David Graeber: “Spotlight on the financial sector did make apparent just how bizarrely skewed our economy is in terms of who gets rewarded” - Salon.com
noting
On the Phenomenon of Bullshit Jobs - STRIKE!
From that second one:
Ever had the feeling that your job might be made up? That the world would keep on turning if you weren’t doing that thing you do 9-5? David Graeber explored the phenomenon of bullshit jobs for our recent summer issue – everyone who’s employed should read carefully…
In the year 1930, John Maynard Keynes predicted that, by century’s end, technology would have advanced sufficiently that countries like Great Britain or the United States would have achieved a 15-hour work week. There’s every reason to believe he was right. In technological terms, we are quite capable of this. And yet it didn’t happen. Instead, technology has been marshaled, if anything, to figure out ways to make us all work more. In order to achieve this, jobs have had to be created that are, effectively, pointless. Huge swathes of people, in Europe and North America in particular, spend their entire working lives performing tasks they secretly believe do not really need to be performed. The moral and spiritual damage that comes from this situation is profound. It is a scar across our collective soul. Yet virtually no one talks about it.

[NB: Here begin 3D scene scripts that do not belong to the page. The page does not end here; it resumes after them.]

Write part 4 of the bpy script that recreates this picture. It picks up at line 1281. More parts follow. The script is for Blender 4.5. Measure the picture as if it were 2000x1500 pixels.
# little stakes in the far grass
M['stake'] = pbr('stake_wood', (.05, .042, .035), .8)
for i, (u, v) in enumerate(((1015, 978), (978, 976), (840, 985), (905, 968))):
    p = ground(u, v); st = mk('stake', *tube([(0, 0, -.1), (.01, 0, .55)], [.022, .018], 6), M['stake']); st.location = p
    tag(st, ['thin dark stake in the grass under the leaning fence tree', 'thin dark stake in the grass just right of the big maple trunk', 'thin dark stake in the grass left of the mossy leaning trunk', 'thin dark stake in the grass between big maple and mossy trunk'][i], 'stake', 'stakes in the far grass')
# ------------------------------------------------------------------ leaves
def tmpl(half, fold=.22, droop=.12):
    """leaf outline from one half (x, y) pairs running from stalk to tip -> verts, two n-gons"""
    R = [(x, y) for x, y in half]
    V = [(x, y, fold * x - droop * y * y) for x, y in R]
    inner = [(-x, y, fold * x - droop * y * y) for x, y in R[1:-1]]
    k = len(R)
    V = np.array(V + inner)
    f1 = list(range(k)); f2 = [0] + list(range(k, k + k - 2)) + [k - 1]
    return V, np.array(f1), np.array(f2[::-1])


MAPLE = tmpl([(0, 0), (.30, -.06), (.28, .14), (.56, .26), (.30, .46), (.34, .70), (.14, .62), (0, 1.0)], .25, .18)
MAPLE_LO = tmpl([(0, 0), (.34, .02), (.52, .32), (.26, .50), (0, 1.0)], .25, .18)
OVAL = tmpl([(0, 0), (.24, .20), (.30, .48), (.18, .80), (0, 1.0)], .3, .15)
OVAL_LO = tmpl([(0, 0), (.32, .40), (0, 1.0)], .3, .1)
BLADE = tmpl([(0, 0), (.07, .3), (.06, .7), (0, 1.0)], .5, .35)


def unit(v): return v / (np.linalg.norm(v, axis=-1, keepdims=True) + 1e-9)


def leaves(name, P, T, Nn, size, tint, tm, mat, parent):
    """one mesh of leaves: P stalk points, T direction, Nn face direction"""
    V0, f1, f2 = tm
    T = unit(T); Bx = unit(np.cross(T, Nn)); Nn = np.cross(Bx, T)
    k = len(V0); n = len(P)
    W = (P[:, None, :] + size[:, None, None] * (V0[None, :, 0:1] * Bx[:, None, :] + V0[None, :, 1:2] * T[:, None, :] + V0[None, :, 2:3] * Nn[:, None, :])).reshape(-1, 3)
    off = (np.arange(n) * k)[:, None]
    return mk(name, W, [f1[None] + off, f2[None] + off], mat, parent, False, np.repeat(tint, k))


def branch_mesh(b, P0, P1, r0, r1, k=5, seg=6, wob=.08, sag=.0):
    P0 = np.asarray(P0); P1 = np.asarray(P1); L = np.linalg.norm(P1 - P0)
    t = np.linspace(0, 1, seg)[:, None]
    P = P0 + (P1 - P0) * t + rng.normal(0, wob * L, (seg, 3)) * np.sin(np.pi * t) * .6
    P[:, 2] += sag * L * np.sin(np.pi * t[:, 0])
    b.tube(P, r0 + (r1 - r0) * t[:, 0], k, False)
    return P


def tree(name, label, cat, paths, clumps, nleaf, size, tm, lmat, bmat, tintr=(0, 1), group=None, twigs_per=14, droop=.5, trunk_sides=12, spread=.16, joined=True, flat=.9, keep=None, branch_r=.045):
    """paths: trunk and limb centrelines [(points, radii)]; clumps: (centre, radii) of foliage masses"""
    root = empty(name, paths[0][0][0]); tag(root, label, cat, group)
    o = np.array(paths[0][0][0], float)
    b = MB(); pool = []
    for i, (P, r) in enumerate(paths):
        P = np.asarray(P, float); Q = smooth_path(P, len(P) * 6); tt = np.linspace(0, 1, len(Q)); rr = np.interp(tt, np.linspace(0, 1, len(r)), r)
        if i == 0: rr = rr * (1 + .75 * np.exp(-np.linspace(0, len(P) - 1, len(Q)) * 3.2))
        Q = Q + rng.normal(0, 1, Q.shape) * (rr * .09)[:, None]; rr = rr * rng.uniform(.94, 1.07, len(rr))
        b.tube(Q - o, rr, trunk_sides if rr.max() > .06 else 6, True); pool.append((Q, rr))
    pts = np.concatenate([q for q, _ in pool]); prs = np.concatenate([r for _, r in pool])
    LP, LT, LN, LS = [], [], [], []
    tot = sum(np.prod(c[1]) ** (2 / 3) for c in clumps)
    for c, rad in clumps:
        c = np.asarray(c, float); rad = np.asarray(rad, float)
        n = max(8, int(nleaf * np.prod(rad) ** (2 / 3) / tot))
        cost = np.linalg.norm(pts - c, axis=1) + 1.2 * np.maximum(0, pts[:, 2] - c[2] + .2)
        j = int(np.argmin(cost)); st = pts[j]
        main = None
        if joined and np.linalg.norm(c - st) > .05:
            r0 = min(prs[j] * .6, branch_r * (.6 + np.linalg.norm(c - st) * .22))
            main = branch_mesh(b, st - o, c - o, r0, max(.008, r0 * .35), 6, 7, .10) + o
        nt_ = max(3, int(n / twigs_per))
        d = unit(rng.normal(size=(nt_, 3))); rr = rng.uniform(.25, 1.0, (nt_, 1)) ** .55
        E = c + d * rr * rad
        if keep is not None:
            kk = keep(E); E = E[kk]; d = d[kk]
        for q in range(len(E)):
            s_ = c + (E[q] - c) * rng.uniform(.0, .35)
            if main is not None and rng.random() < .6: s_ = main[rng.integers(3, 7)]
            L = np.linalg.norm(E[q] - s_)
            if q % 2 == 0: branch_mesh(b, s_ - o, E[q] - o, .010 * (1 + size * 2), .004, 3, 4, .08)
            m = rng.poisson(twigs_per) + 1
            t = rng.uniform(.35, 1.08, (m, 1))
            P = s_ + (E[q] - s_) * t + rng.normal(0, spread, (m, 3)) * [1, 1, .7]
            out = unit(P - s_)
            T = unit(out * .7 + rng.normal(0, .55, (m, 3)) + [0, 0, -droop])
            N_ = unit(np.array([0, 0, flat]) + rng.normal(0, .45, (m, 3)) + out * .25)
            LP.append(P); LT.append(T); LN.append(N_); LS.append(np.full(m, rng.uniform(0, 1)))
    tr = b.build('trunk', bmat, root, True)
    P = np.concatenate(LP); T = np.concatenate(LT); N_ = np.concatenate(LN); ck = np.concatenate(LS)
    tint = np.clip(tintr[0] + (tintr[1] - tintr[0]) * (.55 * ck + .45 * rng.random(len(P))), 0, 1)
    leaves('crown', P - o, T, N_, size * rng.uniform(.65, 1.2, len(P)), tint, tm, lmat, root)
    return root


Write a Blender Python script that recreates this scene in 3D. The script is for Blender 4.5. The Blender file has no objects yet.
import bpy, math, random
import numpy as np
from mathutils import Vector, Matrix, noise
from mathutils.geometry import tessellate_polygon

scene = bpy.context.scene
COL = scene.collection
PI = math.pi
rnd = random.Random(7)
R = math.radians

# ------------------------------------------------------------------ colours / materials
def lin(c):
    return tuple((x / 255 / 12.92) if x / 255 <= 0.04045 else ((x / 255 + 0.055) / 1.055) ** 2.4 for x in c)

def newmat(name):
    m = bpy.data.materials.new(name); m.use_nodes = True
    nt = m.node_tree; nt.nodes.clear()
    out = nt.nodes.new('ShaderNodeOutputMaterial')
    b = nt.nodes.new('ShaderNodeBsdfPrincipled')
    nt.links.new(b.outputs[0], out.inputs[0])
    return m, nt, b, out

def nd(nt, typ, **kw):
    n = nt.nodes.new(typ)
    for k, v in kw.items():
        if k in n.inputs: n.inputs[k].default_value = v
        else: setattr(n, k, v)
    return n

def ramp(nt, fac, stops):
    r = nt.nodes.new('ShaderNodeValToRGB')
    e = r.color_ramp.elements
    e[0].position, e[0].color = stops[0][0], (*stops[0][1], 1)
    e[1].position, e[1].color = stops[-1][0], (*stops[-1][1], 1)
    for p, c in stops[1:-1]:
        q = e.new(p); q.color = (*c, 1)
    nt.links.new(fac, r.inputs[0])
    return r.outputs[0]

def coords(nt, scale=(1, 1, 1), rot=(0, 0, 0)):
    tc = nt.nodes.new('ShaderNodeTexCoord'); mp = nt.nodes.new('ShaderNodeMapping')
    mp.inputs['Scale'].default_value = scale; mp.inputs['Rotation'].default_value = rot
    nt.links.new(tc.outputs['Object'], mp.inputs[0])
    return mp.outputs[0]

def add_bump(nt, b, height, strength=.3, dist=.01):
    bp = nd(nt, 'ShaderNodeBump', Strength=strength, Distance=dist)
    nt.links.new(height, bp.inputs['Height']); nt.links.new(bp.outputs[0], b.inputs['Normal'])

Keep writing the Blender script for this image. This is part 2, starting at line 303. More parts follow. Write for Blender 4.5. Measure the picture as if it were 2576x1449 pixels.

Was it due to craving lots of consumer goods? Many of the new jobs are not exactly for making them, and despite recruiting a lot of Chinese and the like to produce them, much of their production is automated. In the US and the UK, agriculture has declined precipitously over the last century, and more recently, manufacturing has gone down.
DG proposes that much of the growth has been in administrative sorts of jobs, and related ones like financial services, telemarketing, corporate law, human resources, and public relations. He proposes calling them "bullshit jobs", empty jobs that don't really produce much of value, something like digging a hole and then filling it up again. However, such jobs involve a lot of social intelligence, meaning that they are difficult to automate.
As DG points out, in capitalism, that is not supposed to happen. If anything, it is like the Soviet Union, which got full employment by creating lots of makework jobs, like 3 people to handle a customer's order.
This seems to me like part of Peter Turchin's long-term cycle of history: elite overproduction. After a period of relatively egalitarian growth, a society's elites start to grow much faster, and they eventually make the society top-heavy. The elites then fight each other over the top spots.
Do economists have an explanation for this combination of greater productivity with increased work hours? What is it and what do you think of it?
Curiously, economists don’t tend to find much interest in such questions—really fundamental things about values, for instance, or broader political or social questions about what people’s lives are actually like. They rarely have much to say about them if left to their own devices. It’s only when some non-economist begins proposing social or political explanations for the rise of apparently meaningless administrative and managerial positions, that they jump in and say “No, no, we could have explained that perfectly well in economic terms,” and make something up.
That's the sort of thing that makes some people think that economics is not much better than Panglossian pseudoscience.
Since the beginning of the 20th century, there has been an enormous effort on the part of the people running this country to turn that around: to convince everyone that value really comes from the minds and visions of entrepreneurs, and that ordinary working people are just mindless robots who bring those visions to reality.
The ultimate in this position is Ayn Rand's
Atlas Shrugged, where the people who go on strike are mostly business leaders.
But at the same time, they’ve had to validate work on some level, so they’ve simultaneously been telling us: work is a value in itself. It creates discipline, maturity, or some such, and anyone who doesn’t work most of the time at something they don’t enjoy is a bad person, lazy, dangerous, parasitical. So work is valuable whether or not it produces anything of value.
This leads to the position that one ought to dig holes and fill them up again, because it demonstrates what a work ethic that one has, how virtuous one is. That problem will only become worse as automation continues to advance.
Actually I saw something telling written by a right-wing activist on some blog—he said, well the funny thing is, when we first started our school reform campaigns, we tried to focus on the administrators. But it didn’t take. Then we shifted to the teachers and suddenly the whole thing exploded.
Though teaching involves a lot of social intelligence, one gets the impression from anti-teacher sentiment that many people consider some social-intelligence jobs more equal than others.
What can be done?
But I don’t think we can solve the problem by mass individual defection. Or some kind of spiritual awakening. That’s what a lot of people tried in the ‘60s and the result was a savage counter-offensive which made the situation even worse.
The Occupy movement tried something similar, and suffered a similar fate.
He proposes a labor movement that
manages to finally ditch all traces of the ideology that says that work is a value in itself, but rather redefines labor as caring for other people.
But such a movement ought to concentrate on difficult-to-automate jobs, especially jobs involving a lot of social intelligence.